Glass Under My Skin

Sunday, November 15, 2009

Not Bored But Board


I bought a new drawing board this week. I think it might be the only drawing board that I've ever purchased in my entire life. That's quite odd when I think about it.

I've had two drawing boards that I've used for years and years. Decades and decades even. The first one is an actual board. It's about twenty two by fourteen inches and is a scrap piece of one inch plywood that I first used as a drawing board in junior high. I finally retired it this year as it has gotten too chipped and splintered over the last thirty years to be very useful. A long life for a piece of scrap wood.

The second drawing board I've had since High School. My mother got it for me. At a garage sale I think. At twenty four by twenty inches it's the bigger of the two and is still in use. It also came with a T-square and has slots underneath for storing the T-square. It always just got in the way and wasn't a very good T-square so it was tossed long ago. I don't think I own a T-square anymore since I've had a parallel rule on my drawing table since college. So much for T-squares.

I don't use a drawing board much these days for drawing. I generally prefer to stand and draw and do so at my drawing table most of the time. I use the drawing board mainly as a place to put my laptop as I sit and type or surf the internet. Sometimes I'll sit and draw but not too often. That's probably why I haven't gotten a new one in decades.

Over the years I have also had a couple of those ubiquitous art school twenty two by twenty six inch Masonite type drawing boards with the built in clips. I barely count those because I've never liked them and they don't stick around for long. They are way too thin to be used on anything but a table and have too much bounce back if put on an easel or across the arms of a chair. That and the die cut handle and top clips always manages to get in the way. Since they're cheap and every one semester art student has one there are plenty of them tucked away in closets and every so often someone gives me one.

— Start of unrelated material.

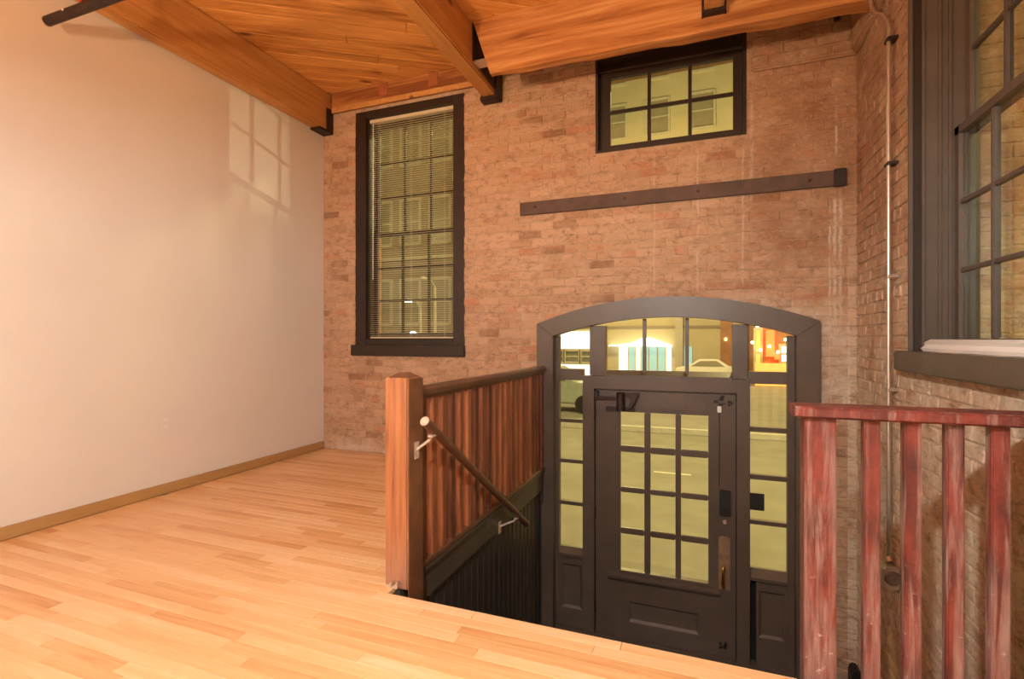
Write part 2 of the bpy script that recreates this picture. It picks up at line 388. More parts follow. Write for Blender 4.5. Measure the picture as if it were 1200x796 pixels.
def course_bricks(u0, u1, z0, z1, skip):
    """running bond with header courses; yields (u centre, z centre, length, height)"""
    out = []; k0 = int(math.floor((z0-.505)/CH)); k1 = int(math.ceil((z1-.505)/CH))
    for k in range(k0, k1+1):
        zc = .505 + CH*(k+.5)
        if zc-HB/2 < z0-.02 or zc+HB/2 > z1+.02: continue
        hdr = (k % 6 == 0); L = .095 if hdr else LB; st = L+.0095
        off = (.25*st if hdr else (k % 2)*st*.5) + random.uniform(-.012, .012)
        u = u0 - off
        while u < u1:
            a, b = max(u, u0), min(u+L, u1); u += st
            if b-a < .03: continue
            for (a2, b2) in skip(a, b, zc):
                if b2-a2 > .025: out.append(((a2+b2)/2, zc, b2-a2, HB*random.uniform(.94, 1.05)))
    return out
def cut(a, b, c, d):
    if d <= a or c >= b: return [(a, b)]
    r = []
    if c > a: r.append((a, c))
    if d < b: r.append((d, b))
    return r
def skip_back(a, b, z):
    seg = [(a, b)]
    for (x0, x1, z0, z1) in (WL, W2):
        if z0-.02 < z < z1+.02:
            seg = [q for s in seg for q in cut(s[0], s[1], x0, x1)]
    if z < 1.5:
        # half-width of casing outline at this height
        if z < 1.26: c, d = -1.345, .755
        else:
            t = max(0, (1.488-z)/(.208)); h = 1.0865*math.sqrt(t); c, d = -.297-h+.035, -.297+h-.035
        if z < 1.46: seg = [q for s in seg for q in cut(s[0], s[1], c, d)]
    return seg
def lay(wall, bricks, ax, plane, sg, seen):
    """the bricks that show largest become objects, the others one joined part"""
    items = []
    for (u, z, L, h) in bricks:
        P = (u, plane, z) if ax == 'y' else (plane, u, z)
        px, py, d = proj(*P); vis = inview(*P) and seen(u, z)
        A = (proj(*((u+.05, plane, z) if ax == 'y' else (plane, u+.05, z)))[0]-px)
        items.append((abs(A)*L/d if vis else -1, u, z, L, h))
    items.sort(key=lambda q: -q[0])
    protos = {}
    rest = MB(); n = 0
    for (sc, u, z, L, h) in items:
        pr = random.uniform(.001, .0055)
        if sc > 0 and n < 300:
            key = (round(L, 2), random.randrange(2))
            if key not in protos:
                m_ = MB().brick(0, 0, 0, key[0], HB, .006, ax, sg, jit=.003); protos[key] = m_.mesh('brick', M['brick'])
            P = (u, plane + sg*(pr-.006), z) if ax == 'y' else (plane + sg*(pr-.006), u, z)
            k = L/key[0] if key[0] else 1
            inst(protos[key], 'brick', wall, P, (k, 1, h/HB) if ax == 'y' else (1, k, h/HB),
                 (0, random.uniform(-.006, .006), 0) if ax == 'y' else (random.uniform(-.006, .006), 0, 0)); n += 1
        else:
            if ax == 'y': rest.brick(u, plane, z, L, h, pr, ax, sg, random.random(), .003)
            else: rest.brick(plane, u, z, L, h, pr, ax, sg, random.random(), .003)
    if rest.f:
        o = part('bricks', rest, M['brick'], wall); o['kind'] = 'stuff'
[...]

My new drawing board is one of those white, super heavy, laminated, particle board drawing boards. It's not very portable. But that's okay because it will serve a totally different role than my old one. It's a big twenty four by thirty six inches and is going to be used on my easel. Y'see, I've got it in my head to do some big drawings. I have big paper. I've always had big paper. I buy it in twenty two by thirty inch sheets but I've rarely done drawings that big. Usually I cut the paper down to a smaller size before drawing on it.

I'm not even exactly sure what I want to draw. I just know I want it to be big. I could have cleared off my drawing table and dropped a big piece of paper on that but it's kind of hard to draw that way. An easel is definitely the way to go if you want to draw big. You can approach the drawing from better angles, literally, and see things a whole lot better.

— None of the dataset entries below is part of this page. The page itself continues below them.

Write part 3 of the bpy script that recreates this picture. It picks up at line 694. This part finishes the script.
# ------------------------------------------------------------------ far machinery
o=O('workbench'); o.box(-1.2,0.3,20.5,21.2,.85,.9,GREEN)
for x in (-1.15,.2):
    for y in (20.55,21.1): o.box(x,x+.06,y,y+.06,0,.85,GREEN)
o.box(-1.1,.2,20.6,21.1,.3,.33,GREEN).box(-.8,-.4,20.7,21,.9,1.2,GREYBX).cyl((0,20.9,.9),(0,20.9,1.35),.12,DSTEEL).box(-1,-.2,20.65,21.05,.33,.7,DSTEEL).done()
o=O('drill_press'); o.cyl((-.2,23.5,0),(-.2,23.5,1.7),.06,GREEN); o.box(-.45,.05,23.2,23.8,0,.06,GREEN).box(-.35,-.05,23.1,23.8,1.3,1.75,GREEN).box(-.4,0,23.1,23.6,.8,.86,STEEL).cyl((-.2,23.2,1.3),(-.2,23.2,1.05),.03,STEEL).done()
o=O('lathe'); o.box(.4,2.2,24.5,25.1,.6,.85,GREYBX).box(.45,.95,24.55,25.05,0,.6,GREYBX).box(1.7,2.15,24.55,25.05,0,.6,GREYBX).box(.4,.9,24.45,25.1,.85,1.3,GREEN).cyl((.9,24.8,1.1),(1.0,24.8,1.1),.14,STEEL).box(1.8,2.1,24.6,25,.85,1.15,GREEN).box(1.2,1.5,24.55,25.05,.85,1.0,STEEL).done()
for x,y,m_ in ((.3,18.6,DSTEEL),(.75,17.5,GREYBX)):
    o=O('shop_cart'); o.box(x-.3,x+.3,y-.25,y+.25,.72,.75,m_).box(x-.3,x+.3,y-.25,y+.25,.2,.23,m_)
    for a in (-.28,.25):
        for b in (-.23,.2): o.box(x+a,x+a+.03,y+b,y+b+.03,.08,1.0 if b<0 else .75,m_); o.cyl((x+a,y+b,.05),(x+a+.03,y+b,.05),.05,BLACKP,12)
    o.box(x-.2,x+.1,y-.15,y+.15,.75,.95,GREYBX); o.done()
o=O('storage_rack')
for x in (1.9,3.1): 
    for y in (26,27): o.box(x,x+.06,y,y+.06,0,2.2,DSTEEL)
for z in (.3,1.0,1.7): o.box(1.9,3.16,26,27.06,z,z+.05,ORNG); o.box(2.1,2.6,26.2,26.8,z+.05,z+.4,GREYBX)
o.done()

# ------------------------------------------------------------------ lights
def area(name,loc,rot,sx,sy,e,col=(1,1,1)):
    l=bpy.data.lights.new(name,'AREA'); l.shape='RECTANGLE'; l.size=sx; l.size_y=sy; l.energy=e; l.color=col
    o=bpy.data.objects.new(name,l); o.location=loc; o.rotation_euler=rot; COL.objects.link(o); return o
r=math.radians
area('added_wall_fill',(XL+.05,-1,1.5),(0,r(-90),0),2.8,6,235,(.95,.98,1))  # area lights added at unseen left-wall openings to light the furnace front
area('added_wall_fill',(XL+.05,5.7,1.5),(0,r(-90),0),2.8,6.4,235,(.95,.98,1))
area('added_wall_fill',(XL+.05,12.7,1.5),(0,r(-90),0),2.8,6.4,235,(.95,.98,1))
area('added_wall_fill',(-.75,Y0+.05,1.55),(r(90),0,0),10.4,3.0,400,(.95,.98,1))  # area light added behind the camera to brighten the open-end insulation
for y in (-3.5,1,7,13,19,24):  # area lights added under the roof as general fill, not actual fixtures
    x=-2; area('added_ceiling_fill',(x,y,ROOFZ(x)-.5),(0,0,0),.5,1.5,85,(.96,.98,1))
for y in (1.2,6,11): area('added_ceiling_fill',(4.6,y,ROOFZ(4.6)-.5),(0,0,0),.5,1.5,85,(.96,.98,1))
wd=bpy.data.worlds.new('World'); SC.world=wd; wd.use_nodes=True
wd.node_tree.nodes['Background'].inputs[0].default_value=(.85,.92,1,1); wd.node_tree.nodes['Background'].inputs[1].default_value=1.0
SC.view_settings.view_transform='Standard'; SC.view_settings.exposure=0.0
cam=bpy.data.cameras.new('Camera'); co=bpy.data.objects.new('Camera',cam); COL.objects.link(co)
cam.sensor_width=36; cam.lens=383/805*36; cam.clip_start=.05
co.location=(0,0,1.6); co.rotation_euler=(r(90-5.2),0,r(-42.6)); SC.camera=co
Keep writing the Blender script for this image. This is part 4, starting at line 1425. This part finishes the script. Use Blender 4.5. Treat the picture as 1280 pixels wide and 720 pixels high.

When making one of my large paintings I've always drawn on the canvases which were on my easel so this really won't be new for me but it will be different. An underdrawing for a painting is preliminary. This will be a finished drawing. At least I think so. I haven't actually finished anything yet.

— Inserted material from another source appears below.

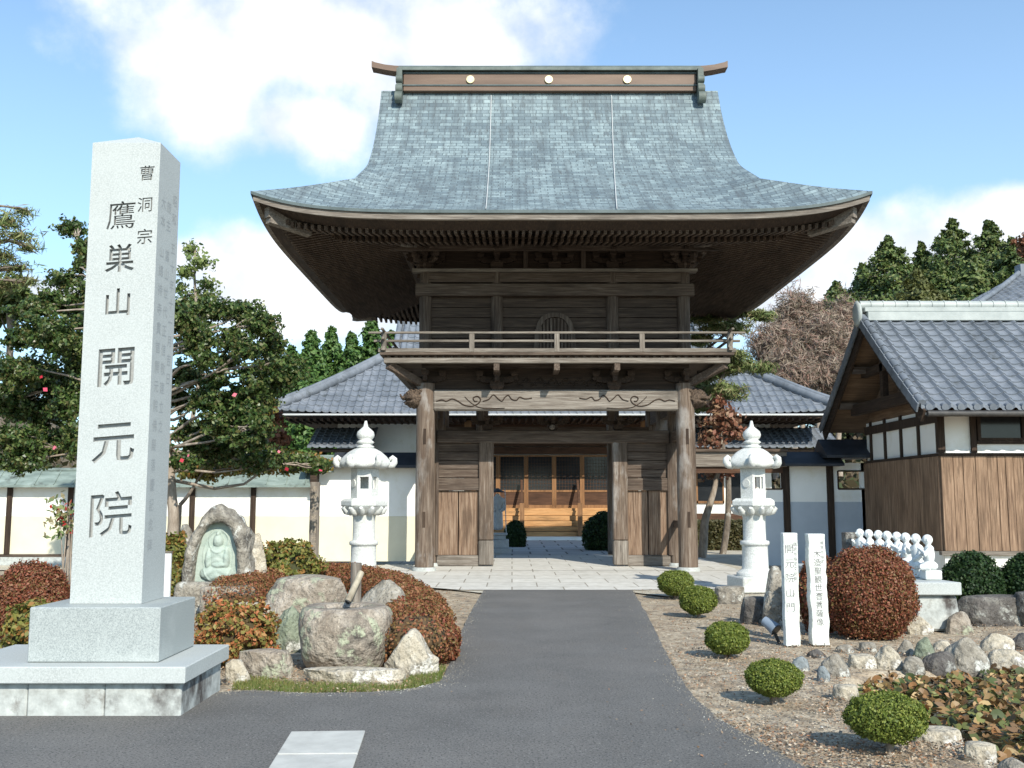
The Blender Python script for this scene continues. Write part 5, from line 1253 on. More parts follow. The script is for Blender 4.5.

I'm may have to replace my easel one of these years because it's not very convenient when I have to move a painting up or down. It's an easel that I built myself right after I graduated college because I had no money for a store bought one. It has served me well since 1989 when I built it out of scrap wood. I designed it myself in a fit of inspiration and it is solid but a nice crank handle for moving a painting sitting on it up and down would be good.

This new heavy drawing will probably be more a pain to move up and down. The way I built the easel means that I have to loosen two wing nuts on the bottom beam that the painting sits on, move the beam and the painting up and then tighten the wing nuts. Not the most difficult thing in the world but not as easy as a crank handle that most professional store bought easels have. Turn the crank and the painting raises or lowers.

So there it is. My first new drawing board in a long time. Now I wonder when and what I'm going to draw.